> WHAT YOU HAVE TO DO
Look through the material below and count the lines with the string "this". Report only the count.

[Scene modeling code data]
· · · · · · ·

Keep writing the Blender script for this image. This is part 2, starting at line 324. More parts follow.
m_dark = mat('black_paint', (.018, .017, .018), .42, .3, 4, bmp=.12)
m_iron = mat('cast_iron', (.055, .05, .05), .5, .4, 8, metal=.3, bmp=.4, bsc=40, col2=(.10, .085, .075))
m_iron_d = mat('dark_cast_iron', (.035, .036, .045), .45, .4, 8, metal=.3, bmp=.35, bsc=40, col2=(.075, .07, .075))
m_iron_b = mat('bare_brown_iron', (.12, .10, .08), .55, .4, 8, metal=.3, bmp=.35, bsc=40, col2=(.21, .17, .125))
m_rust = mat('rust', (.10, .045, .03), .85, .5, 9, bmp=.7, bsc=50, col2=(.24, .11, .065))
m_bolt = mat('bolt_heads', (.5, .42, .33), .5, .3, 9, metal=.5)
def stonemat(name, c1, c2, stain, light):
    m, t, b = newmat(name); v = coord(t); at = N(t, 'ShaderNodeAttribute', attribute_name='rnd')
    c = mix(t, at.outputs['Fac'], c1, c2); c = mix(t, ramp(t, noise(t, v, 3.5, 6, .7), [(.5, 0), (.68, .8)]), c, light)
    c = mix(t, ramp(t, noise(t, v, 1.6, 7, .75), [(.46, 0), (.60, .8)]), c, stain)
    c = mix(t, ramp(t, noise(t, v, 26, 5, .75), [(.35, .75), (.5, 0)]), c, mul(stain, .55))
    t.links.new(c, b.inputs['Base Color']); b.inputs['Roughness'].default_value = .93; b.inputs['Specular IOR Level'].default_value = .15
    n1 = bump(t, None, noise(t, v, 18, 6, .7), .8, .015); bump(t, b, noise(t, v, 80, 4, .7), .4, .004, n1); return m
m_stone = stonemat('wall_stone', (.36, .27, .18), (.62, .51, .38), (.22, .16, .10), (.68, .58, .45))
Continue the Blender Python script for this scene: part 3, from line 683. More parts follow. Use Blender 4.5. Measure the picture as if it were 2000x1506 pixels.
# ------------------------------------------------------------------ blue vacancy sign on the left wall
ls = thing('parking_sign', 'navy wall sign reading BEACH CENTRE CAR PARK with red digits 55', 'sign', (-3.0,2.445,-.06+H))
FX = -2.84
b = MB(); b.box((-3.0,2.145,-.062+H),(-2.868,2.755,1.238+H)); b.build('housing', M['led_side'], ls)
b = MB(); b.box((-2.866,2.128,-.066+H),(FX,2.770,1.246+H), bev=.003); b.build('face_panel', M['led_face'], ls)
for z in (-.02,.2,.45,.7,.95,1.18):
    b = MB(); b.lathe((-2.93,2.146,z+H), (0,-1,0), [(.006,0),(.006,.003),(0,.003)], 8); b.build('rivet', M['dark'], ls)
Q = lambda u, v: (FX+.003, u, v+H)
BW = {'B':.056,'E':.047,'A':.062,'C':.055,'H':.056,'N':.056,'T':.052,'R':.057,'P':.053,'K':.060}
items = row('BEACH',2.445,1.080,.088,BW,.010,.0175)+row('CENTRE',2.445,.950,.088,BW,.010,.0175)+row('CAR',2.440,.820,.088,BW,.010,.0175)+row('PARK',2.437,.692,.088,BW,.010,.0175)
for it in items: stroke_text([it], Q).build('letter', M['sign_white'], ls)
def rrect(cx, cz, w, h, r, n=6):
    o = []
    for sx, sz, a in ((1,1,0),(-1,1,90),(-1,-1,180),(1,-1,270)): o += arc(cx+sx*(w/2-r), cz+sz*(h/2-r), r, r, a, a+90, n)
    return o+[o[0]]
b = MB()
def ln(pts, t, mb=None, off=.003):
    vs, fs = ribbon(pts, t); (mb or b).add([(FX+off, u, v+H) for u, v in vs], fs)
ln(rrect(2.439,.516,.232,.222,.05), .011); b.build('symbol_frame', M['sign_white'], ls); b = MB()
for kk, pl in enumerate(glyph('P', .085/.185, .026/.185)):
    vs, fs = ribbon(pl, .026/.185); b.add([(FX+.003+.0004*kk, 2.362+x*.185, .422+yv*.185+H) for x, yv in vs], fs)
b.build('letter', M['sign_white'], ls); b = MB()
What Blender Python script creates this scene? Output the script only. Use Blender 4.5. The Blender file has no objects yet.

· · · · · · ·

> ANSWER TO THE TASK
3